━━ Stored rows

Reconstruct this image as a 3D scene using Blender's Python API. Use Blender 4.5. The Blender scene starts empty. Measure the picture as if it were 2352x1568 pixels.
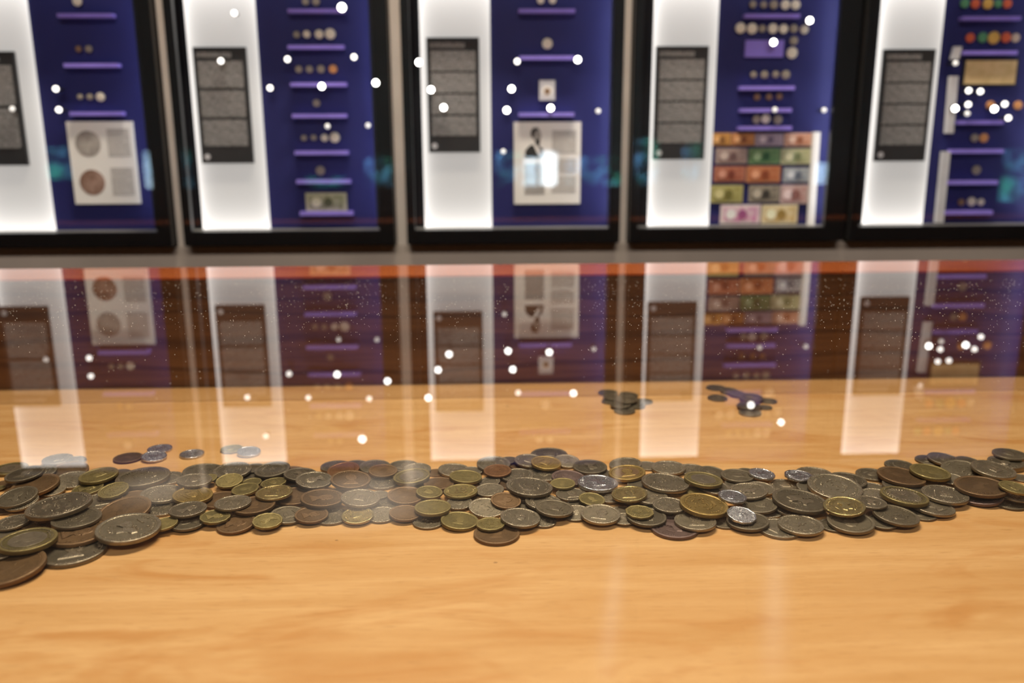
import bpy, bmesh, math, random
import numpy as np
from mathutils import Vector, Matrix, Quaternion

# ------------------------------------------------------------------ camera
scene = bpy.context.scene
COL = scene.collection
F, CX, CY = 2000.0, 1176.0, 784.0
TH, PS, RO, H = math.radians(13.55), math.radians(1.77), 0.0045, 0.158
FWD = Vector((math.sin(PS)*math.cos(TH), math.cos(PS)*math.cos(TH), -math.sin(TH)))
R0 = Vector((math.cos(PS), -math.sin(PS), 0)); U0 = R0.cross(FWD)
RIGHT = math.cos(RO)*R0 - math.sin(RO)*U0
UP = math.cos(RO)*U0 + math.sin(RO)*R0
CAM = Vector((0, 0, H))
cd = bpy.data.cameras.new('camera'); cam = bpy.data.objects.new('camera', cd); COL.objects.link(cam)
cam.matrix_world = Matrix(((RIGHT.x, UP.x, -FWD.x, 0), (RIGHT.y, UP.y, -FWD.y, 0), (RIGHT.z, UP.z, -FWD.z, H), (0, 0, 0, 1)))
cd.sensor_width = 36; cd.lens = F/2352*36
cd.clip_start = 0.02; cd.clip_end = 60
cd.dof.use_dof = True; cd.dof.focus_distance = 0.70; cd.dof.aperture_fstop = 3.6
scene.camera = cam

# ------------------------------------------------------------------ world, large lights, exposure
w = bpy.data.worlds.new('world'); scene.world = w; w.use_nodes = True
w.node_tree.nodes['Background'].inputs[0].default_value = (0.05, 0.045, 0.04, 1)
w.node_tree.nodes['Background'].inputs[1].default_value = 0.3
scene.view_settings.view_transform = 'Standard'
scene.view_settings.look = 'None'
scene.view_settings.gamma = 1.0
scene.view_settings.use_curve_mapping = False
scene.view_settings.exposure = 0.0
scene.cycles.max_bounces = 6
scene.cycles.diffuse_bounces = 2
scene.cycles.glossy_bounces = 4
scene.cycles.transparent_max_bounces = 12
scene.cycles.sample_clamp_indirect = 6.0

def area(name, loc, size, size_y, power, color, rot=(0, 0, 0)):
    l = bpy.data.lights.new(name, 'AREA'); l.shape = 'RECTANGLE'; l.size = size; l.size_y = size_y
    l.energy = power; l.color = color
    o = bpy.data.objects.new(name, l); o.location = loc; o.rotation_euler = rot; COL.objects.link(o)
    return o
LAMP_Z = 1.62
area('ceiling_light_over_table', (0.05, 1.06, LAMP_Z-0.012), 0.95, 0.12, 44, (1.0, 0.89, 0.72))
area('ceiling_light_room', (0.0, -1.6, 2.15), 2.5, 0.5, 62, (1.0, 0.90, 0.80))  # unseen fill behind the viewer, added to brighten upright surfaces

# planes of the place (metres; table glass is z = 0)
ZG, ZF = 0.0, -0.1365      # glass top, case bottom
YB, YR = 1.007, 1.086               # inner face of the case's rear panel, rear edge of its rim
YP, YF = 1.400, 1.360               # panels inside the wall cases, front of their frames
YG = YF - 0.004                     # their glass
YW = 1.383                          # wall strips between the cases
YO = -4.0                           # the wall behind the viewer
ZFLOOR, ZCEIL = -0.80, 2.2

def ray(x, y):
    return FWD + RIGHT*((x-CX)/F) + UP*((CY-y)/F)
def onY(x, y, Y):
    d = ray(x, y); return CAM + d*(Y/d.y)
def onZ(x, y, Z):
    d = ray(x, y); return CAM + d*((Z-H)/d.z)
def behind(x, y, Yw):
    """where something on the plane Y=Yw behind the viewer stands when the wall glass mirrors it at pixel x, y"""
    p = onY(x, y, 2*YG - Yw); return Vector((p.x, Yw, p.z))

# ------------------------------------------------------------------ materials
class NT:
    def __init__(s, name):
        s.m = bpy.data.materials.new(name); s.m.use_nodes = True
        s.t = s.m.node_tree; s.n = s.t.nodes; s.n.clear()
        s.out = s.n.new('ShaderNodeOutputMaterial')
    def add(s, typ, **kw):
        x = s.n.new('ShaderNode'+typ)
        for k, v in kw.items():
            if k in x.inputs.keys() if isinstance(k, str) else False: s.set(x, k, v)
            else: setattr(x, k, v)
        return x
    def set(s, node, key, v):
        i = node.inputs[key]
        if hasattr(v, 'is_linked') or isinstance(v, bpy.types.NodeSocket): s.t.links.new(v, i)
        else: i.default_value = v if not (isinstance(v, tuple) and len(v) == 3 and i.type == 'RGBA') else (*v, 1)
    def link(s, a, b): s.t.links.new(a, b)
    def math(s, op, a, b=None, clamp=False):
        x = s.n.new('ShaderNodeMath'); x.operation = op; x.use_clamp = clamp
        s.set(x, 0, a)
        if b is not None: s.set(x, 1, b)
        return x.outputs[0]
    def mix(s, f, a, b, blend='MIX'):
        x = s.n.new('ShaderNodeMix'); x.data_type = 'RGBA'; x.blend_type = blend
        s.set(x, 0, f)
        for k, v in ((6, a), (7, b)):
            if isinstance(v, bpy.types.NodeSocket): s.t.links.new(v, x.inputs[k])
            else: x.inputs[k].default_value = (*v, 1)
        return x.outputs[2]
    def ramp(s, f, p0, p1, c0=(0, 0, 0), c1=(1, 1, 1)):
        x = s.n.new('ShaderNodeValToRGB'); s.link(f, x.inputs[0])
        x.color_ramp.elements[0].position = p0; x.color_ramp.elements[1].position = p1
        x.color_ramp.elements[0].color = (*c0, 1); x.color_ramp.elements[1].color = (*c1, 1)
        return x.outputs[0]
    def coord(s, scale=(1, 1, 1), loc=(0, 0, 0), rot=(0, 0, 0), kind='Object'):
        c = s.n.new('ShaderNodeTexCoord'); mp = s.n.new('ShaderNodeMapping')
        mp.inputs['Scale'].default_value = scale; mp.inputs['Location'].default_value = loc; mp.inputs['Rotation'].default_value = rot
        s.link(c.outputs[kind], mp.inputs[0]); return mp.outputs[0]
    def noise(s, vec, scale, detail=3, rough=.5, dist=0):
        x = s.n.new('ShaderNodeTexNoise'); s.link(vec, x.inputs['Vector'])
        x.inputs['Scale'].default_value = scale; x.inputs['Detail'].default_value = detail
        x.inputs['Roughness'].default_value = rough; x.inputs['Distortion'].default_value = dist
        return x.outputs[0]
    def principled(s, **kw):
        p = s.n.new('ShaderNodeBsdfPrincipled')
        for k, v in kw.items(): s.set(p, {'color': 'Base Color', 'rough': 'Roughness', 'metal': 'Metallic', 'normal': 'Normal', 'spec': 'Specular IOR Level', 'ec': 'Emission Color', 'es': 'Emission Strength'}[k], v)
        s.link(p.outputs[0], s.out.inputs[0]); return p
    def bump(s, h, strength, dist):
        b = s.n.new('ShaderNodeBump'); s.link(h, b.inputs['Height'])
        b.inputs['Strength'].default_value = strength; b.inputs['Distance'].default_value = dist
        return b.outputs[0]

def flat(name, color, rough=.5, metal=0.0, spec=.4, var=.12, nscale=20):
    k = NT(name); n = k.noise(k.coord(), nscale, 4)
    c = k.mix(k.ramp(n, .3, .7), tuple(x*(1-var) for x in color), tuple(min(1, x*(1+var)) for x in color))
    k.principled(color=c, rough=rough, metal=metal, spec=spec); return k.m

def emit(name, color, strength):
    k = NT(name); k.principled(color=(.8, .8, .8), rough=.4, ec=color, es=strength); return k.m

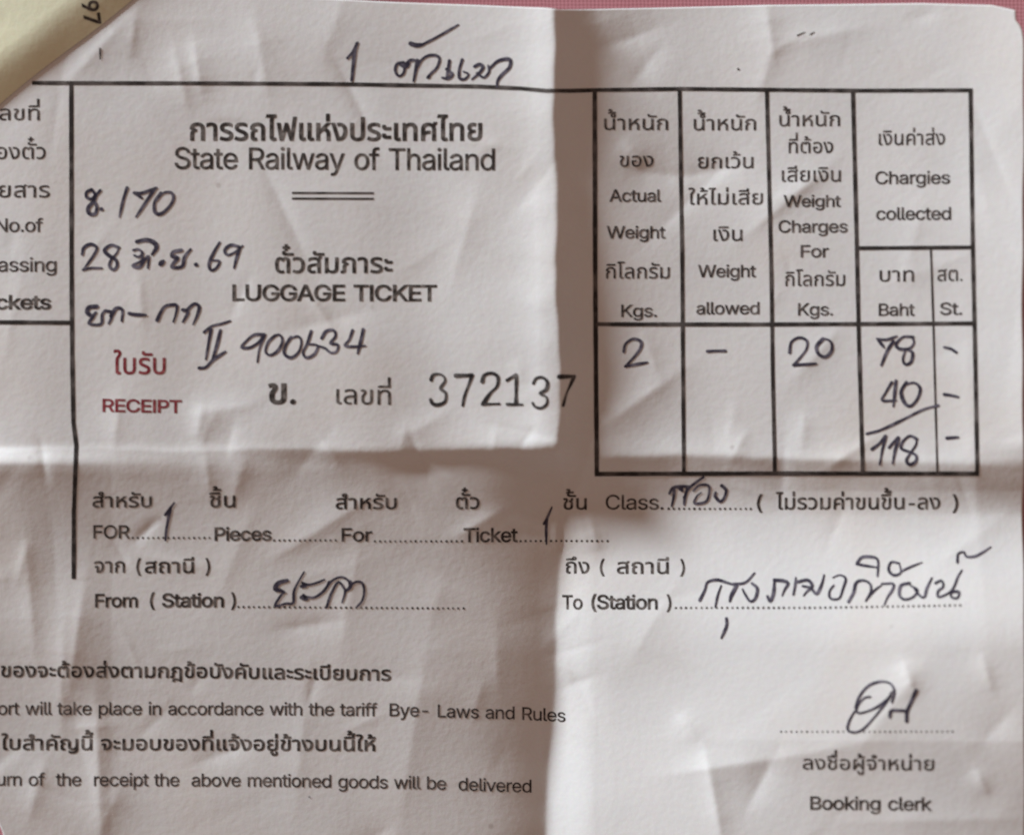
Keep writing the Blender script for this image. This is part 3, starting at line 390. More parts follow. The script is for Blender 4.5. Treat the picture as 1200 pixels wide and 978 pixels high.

━━━━

Extract, word for word, each line from the top of the data down to and including the line with "from mathutils import"; skip the pictures.

Reconstruct this image as a 3D scene using Blender's Python API. Use Blender 4.5. The Blender scene starts empty. Measure the picture as if it were 2352x1568 pixels.
import bpy, bmesh, math, random
import numpy as np
from mathutils import Vector, Matrix, Quaternion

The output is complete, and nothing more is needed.